TIM e Open Fiber

Sembrava che il piano del governo italiano di creare un’unica rete nazionale a banda larga unendo le attività di TIM e Open Fiber stesse finalmente facendo progressi.

A maggio 2022 sono finalmente iniziate le trattative formali, tramite un Memorandum of Understanding tra TIM, Open Fiber, Cassa Depositi e Prestiti (CDP, l’investitore sostenuto dal governo in entrambe le società), KKR e Macquarie Asset Management che ha posto fine ad anni di stallo.

Il gruppo mirava a raggiungere un accordo vincolante entro ottobre, ma queste discussioni sono state bloccate da opinioni divergenti sulla valutazione degli asset della linea fissa di TIM.

A peggiorare le cose, la nuova amministrazione guidata da Giorgia Meloni, salita al potere in ottobre, si è dimostrata molto meno ricettiva all’idea di una rete unica, insistendo sul fatto che qualsiasi infrastruttura critica dovrebbe essere più saldamente sotto la proprietà del governo.

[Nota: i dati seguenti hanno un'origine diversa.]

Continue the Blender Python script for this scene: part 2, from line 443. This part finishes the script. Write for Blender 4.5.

Di conseguenza, un accordo non si è mai concretizzato, lasciando ancora una volta nel limbo il progetto di rete unica.

La nuova proposta

Tutto è cambiato all’inizio di questo mese, tuttavia, quando KKR ha presentato a TIM un’offerta non vincolante per l’acquisto di una partecipazione nel business di telefonia fissa della società.

L’offerta richiede che TIM trasformi la sua infrastruttura in una nuova attività chiamata provvisoriamente NetCo, che include non solo le attività di banda larga fissa dell’azienda, ma anche la sua unità di cavi sottomarini, Sparkle.

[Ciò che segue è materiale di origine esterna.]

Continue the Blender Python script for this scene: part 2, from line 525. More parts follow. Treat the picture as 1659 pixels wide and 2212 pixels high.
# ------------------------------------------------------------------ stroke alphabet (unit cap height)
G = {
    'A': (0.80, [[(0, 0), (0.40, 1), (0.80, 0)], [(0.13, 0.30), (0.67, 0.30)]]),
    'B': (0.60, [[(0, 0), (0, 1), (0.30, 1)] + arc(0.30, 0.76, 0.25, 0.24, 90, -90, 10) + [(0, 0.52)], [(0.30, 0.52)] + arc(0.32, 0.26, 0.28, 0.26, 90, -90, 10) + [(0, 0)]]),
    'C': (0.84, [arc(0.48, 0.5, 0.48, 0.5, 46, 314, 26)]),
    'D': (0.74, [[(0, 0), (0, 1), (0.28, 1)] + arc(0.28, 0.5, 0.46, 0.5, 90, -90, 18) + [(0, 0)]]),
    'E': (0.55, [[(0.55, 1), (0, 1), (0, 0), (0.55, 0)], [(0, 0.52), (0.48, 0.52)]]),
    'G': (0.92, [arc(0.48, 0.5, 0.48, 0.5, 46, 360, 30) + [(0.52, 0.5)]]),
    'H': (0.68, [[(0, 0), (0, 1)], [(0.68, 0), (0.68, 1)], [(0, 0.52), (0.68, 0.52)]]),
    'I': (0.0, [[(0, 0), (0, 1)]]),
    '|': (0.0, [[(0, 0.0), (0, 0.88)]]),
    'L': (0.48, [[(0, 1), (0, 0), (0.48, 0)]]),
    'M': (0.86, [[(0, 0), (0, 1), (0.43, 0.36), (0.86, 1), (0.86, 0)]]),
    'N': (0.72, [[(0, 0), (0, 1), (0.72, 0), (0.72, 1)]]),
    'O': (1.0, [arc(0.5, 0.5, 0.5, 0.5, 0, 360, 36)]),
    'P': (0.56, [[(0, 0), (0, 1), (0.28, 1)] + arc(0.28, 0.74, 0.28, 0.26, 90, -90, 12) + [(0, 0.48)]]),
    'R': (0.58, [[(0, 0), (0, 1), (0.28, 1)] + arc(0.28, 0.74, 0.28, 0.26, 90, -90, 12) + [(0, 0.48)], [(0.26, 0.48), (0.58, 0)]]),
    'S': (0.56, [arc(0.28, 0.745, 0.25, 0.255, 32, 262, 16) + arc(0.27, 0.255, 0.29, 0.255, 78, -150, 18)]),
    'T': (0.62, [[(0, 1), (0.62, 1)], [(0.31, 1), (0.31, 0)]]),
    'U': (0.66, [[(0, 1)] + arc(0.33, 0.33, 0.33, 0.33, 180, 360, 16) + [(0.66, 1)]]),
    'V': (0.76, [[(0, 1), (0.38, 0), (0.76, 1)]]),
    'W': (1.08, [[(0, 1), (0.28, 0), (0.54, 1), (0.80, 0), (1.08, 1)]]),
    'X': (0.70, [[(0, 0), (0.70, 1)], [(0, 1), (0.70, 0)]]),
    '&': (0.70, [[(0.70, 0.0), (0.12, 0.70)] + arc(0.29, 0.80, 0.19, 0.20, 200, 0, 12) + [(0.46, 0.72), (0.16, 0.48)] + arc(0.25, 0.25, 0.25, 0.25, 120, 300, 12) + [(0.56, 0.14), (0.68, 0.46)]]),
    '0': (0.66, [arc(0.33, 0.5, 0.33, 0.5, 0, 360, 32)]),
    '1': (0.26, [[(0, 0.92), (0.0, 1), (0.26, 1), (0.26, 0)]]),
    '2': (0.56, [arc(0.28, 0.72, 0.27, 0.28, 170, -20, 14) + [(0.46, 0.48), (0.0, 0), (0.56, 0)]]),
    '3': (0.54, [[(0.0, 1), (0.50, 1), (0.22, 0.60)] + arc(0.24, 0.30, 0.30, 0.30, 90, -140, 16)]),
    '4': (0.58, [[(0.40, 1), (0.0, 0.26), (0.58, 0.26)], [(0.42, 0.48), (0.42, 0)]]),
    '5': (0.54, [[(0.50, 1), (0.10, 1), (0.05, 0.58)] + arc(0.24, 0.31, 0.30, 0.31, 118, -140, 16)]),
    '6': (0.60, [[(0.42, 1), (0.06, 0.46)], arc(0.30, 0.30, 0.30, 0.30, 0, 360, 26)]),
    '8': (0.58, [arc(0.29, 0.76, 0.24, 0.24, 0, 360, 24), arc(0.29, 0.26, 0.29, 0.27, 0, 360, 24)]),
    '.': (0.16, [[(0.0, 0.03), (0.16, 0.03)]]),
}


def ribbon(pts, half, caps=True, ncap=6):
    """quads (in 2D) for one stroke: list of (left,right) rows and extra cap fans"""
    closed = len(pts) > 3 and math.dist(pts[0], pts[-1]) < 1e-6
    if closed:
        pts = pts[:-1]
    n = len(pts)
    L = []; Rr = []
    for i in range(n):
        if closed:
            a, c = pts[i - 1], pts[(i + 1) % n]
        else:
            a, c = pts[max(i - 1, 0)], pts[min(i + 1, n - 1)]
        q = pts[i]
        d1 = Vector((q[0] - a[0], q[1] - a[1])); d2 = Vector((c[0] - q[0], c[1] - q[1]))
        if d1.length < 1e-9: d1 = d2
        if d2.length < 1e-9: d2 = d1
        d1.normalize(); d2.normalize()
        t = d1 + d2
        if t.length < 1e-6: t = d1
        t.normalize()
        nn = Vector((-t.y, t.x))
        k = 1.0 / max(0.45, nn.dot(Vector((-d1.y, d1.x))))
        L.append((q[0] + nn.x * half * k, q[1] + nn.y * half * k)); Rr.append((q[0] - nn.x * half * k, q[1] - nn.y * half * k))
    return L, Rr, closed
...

Separare la rete e gli asset aziendali di TIM in unità separate in questo modo è un elemento centrale del piano del nuovo CEO di TIM Pietro Labriola per rivitalizzare le finanze dell’operatore, ciò offrirà maggiori opportunità di investimento esterno.

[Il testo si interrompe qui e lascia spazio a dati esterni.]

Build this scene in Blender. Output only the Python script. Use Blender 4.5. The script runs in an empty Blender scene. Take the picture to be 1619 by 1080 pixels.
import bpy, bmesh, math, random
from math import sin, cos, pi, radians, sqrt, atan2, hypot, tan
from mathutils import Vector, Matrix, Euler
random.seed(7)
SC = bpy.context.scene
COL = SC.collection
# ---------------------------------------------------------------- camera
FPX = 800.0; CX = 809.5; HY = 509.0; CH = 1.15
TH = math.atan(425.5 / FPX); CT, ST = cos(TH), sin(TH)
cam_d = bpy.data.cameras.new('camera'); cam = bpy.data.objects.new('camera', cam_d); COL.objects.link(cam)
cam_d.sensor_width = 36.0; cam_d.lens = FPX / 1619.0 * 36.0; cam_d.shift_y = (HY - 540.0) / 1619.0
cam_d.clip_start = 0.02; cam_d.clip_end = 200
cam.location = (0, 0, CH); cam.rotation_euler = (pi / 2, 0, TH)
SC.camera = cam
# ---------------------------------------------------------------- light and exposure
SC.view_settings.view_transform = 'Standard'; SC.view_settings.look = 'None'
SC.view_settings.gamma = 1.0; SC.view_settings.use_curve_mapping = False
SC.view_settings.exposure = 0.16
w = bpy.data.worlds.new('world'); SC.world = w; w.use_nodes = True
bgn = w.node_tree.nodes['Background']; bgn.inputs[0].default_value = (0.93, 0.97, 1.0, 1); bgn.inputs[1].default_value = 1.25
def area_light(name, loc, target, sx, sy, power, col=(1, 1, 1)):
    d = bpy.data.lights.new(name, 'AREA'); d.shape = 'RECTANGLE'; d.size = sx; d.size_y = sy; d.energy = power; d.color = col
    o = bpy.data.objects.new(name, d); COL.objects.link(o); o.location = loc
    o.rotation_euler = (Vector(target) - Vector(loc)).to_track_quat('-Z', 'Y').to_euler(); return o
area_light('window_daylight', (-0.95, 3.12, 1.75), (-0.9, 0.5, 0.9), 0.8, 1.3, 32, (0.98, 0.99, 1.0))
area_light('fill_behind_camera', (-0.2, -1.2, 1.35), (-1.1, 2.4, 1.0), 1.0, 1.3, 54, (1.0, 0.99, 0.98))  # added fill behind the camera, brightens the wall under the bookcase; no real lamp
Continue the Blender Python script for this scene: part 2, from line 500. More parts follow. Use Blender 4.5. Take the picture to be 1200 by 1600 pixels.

I dettagli finanziari dell’offerta di KKR non sono stati annunciati formalmente, ma fonti suggeriscono che l’accordo richiederebbe una partecipazione di controllo in NetCo, valutando potenzialmente l’attività a oltre 20 miliardi di euro. Suggeriscono inoltre che la mossa lascerebbe una quota di circa il 30% libera per un investitore sostenuto dal governo, che potrebbe anche avere alcuni poteri di controllo su questioni strategiche.